To be done - Please return the full listing below without altering anything.
-------- Records provided
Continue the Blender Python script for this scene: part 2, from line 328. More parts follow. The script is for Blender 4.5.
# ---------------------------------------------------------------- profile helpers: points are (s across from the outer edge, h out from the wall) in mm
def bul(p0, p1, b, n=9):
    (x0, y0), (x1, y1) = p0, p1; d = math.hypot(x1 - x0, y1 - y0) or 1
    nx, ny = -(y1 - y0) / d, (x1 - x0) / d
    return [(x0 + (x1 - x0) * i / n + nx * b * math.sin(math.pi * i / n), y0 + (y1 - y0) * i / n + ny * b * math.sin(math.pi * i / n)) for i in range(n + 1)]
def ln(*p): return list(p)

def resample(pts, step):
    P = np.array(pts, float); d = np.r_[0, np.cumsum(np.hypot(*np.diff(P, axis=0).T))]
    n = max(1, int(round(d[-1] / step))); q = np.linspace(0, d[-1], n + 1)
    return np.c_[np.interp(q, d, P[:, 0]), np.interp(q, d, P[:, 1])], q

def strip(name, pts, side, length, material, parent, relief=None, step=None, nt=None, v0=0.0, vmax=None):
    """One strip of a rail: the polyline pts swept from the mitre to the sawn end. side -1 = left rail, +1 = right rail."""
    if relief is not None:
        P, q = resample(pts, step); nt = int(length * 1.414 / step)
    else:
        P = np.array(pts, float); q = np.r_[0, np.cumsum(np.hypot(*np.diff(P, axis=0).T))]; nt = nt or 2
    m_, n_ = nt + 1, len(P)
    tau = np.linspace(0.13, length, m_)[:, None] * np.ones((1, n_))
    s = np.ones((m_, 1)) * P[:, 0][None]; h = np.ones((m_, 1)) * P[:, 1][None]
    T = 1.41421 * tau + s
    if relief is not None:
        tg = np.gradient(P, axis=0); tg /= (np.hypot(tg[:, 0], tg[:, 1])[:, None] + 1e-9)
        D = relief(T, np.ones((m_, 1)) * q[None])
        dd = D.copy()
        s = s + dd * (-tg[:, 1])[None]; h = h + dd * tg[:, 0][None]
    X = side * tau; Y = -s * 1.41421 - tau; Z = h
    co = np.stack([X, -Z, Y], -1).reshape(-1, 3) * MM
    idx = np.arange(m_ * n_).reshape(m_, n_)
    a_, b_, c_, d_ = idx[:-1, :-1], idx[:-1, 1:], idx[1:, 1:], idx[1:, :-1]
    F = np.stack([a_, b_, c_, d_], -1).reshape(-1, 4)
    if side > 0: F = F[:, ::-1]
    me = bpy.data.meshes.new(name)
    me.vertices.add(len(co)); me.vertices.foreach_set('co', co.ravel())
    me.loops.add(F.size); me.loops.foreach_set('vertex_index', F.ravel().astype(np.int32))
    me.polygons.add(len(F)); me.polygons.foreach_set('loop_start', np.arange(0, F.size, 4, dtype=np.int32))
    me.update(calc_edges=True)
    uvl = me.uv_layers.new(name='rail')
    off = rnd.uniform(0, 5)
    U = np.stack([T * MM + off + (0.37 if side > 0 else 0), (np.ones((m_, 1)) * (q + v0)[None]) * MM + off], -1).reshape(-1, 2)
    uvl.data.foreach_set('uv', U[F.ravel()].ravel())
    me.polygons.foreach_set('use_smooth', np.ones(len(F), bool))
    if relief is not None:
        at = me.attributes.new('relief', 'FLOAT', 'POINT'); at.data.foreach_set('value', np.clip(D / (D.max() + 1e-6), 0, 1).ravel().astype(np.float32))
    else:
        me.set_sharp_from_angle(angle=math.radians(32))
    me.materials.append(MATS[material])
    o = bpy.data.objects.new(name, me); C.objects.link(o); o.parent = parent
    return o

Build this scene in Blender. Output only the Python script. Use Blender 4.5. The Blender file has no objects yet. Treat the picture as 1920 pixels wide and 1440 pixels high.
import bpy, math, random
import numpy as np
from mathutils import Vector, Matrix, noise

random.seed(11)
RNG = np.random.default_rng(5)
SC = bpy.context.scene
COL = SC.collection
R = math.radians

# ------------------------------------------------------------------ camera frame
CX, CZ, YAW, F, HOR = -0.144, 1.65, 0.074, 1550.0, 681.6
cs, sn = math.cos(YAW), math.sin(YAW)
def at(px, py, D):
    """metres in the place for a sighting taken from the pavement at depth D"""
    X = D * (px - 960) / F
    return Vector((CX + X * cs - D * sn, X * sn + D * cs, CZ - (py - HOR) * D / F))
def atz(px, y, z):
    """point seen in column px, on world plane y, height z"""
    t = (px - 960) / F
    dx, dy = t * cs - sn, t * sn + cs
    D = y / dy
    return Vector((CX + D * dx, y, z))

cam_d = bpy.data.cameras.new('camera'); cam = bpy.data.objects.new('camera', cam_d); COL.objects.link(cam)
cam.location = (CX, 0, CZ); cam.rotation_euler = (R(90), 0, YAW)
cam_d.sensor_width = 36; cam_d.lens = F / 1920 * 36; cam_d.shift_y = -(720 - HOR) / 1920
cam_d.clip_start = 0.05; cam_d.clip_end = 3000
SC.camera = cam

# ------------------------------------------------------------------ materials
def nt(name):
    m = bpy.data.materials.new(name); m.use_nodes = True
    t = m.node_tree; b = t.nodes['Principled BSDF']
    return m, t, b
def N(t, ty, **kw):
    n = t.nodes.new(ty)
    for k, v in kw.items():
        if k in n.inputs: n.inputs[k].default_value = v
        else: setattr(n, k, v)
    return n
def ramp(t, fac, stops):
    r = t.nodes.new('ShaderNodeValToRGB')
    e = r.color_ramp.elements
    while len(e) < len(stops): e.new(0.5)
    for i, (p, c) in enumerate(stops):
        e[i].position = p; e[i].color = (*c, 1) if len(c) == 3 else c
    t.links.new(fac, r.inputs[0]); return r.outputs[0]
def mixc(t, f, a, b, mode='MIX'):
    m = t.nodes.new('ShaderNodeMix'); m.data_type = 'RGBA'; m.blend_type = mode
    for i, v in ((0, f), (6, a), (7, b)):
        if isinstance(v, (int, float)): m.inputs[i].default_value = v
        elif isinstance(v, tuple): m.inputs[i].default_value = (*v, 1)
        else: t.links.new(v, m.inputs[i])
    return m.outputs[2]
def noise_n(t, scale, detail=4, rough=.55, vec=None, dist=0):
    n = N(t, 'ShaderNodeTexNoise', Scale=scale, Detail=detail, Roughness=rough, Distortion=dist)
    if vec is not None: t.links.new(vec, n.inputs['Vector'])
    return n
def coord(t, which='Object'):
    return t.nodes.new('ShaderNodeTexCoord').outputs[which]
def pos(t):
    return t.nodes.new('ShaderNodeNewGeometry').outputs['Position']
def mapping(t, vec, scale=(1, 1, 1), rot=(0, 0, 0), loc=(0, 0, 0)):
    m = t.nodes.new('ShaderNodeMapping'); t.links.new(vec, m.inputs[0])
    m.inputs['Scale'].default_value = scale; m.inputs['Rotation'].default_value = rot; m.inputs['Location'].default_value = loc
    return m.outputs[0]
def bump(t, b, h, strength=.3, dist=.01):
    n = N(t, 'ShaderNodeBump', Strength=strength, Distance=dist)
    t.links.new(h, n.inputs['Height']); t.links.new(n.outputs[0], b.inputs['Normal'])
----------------
Result below -
Continue the Blender Python script for this scene: part 2, from line 328. More parts follow. The script is for Blender 4.5.
# ---------------------------------------------------------------- profile helpers: points are (s across from the outer edge, h out from the wall) in mm
def bul(p0, p1, b, n=9):
    (x0, y0), (x1, y1) = p0, p1; d = math.hypot(x1 - x0, y1 - y0) or 1
    nx, ny = -(y1 - y0) / d, (x1 - x0) / d
    return [(x0 + (x1 - x0) * i / n + nx * b * math.sin(math.pi * i / n), y0 + (y1 - y0) * i / n + ny * b * math.sin(math.pi * i / n)) for i in range(n + 1)]
def ln(*p): return list(p)

def resample(pts, step):
    P = np.array(pts, float); d = np.r_[0, np.cumsum(np.hypot(*np.diff(P, axis=0).T))]
    n = max(1, int(round(d[-1] / step))); q = np.linspace(0, d[-1], n + 1)
    return np.c_[np.interp(q, d, P[:, 0]), np.interp(q, d, P[:, 1])], q

def strip(name, pts, side, length, material, parent, relief=None, step=None, nt=None, v0=0.0, vmax=None):
    """One strip of a rail: the polyline pts swept from the mitre to the sawn end. side -1 = left rail, +1 = right rail."""
    if relief is not None:
        P, q = resample(pts, step); nt = int(length * 1.414 / step)
    else:
        P = np.array(pts, float); q = np.r_[0, np.cumsum(np.hypot(*np.diff(P, axis=0).T))]; nt = nt or 2
    m_, n_ = nt + 1, len(P)
    tau = np.linspace(0.13, length, m_)[:, None] * np.ones((1, n_))
    s = np.ones((m_, 1)) * P[:, 0][None]; h = np.ones((m_, 1)) * P[:, 1][None]
    T = 1.41421 * tau + s
    if relief is not None:
        tg = np.gradient(P, axis=0); tg /= (np.hypot(tg[:, 0], tg[:, 1])[:, None] + 1e-9)
        D = relief(T, np.ones((m_, 1)) * q[None])
        dd = D.copy()
        s = s + dd * (-tg[:, 1])[None]; h = h + dd * tg[:, 0][None]
    X = side * tau; Y = -s * 1.41421 - tau; Z = h
    co = np.stack([X, -Z, Y], -1).reshape(-1, 3) * MM
    idx = np.arange(m_ * n_).reshape(m_, n_)
    a_, b_, c_, d_ = idx[:-1, :-1], idx[:-1, 1:], idx[1:, 1:], idx[1:, :-1]
    F = np.stack([a_, b_, c_, d_], -1).reshape(-1, 4)
    if side > 0: F = F[:, ::-1]
    me = bpy.data.meshes.new(name)
    me.vertices.add(len(co)); me.vertices.foreach_set('co', co.ravel())
    me.loops.add(F.size); me.loops.foreach_set('vertex_index', F.ravel().astype(np.int32))
    me.polygons.add(len(F)); me.polygons.foreach_set('loop_start', np.arange(0, F.size, 4, dtype=np.int32))
    me.update(calc_edges=True)
    uvl = me.uv_layers.new(name='rail')
    off = rnd.uniform(0, 5)
    U = np.stack([T * MM + off + (0.37 if side > 0 else 0), (np.ones((m_, 1)) * (q + v0)[None]) * MM + off], -1).reshape(-1, 2)
    uvl.data.foreach_set('uv', U[F.ravel()].ravel())
    me.polygons.foreach_set('use_smooth', np.ones(len(F), bool))
    if relief is not None:
        at = me.attributes.new('relief', 'FLOAT', 'POINT'); at.data.foreach_set('value', np.clip(D / (D.max() + 1e-6), 0, 1).ravel().astype(np.float32))
    else:
        me.set_sharp_from_angle(angle=math.radians(32))
    me.materials.append(MATS[material])
    o = bpy.data.objects.new(name, me); C.objects.link(o); o.parent = parent
    return o

Build this scene in Blender. Output only the Python script. Use Blender 4.5. The Blender file has no objects yet. Treat the picture as 1920 pixels wide and 1440 pixels high.
import bpy, math, random
import numpy as np
from mathutils import Vector, Matrix, noise

random.seed(11)
RNG = np.random.default_rng(5)
SC = bpy.context.scene
COL = SC.collection
R = math.radians

# ------------------------------------------------------------------ camera frame
CX, CZ, YAW, F, HOR = -0.144, 1.65, 0.074, 1550.0, 681.6
cs, sn = math.cos(YAW), math.sin(YAW)
def at(px, py, D):
    """metres in the place for a sighting taken from the pavement at depth D"""
    X = D * (px - 960) / F
    return Vector((CX + X * cs - D * sn, X * sn + D * cs, CZ - (py - HOR) * D / F))
def atz(px, y, z):
    """point seen in column px, on world plane y, height z"""
    t = (px - 960) / F
    dx, dy = t * cs - sn, t * sn + cs
    D = y / dy
    return Vector((CX + D * dx, y, z))

cam_d = bpy.data.cameras.new('camera'); cam = bpy.data.objects.new('camera', cam_d); COL.objects.link(cam)
cam.location = (CX, 0, CZ); cam.rotation_euler = (R(90), 0, YAW)
cam_d.sensor_width = 36; cam_d.lens = F / 1920 * 36; cam_d.shift_y = -(720 - HOR) / 1920
cam_d.clip_start = 0.05; cam_d.clip_end = 3000
SC.camera = cam

# ------------------------------------------------------------------ materials
def nt(name):
    m = bpy.data.materials.new(name); m.use_nodes = True
    t = m.node_tree; b = t.nodes['Principled BSDF']
    return m, t, b
def N(t, ty, **kw):
    n = t.nodes.new(ty)
    for k, v in kw.items():
        if k in n.inputs: n.inputs[k].default_value = v
        else: setattr(n, k, v)
    return n
def ramp(t, fac, stops):
    r = t.nodes.new('ShaderNodeValToRGB')
    e = r.color_ramp.elements
    while len(e) < len(stops): e.new(0.5)
    for i, (p, c) in enumerate(stops):
        e[i].position = p; e[i].color = (*c, 1) if len(c) == 3 else c
    t.links.new(fac, r.inputs[0]); return r.outputs[0]
def mixc(t, f, a, b, mode='MIX'):
    m = t.nodes.new('ShaderNodeMix'); m.data_type = 'RGBA'; m.blend_type = mode
    for i, v in ((0, f), (6, a), (7, b)):
        if isinstance(v, (int, float)): m.inputs[i].default_value = v
        elif isinstance(v, tuple): m.inputs[i].default_value = (*v, 1)
        else: t.links.new(v, m.inputs[i])
    return m.outputs[2]
def noise_n(t, scale, detail=4, rough=.55, vec=None, dist=0):
    n = N(t, 'ShaderNodeTexNoise', Scale=scale, Detail=detail, Roughness=rough, Distortion=dist)
    if vec is not None: t.links.new(vec, n.inputs['Vector'])
    return n
def coord(t, which='Object'):
    return t.nodes.new('ShaderNodeTexCoord').outputs[which]
def pos(t):
    return t.nodes.new('ShaderNodeNewGeometry').outputs['Position']
def mapping(t, vec, scale=(1, 1, 1), rot=(0, 0, 0), loc=(0, 0, 0)):
    m = t.nodes.new('ShaderNodeMapping'); t.links.new(vec, m.inputs[0])
    m.inputs['Scale'].default_value = scale; m.inputs['Rotation'].default_value = rot; m.inputs['Location'].default_value = loc
    return m.outputs[0]
def bump(t, b, h, strength=.3, dist=.01):
    n = N(t, 'ShaderNodeBump', Strength=strength, Distance=dist)
    t.links.new(h, n.inputs['Height']); t.links.new(n.outputs[0], b.inputs['Normal'])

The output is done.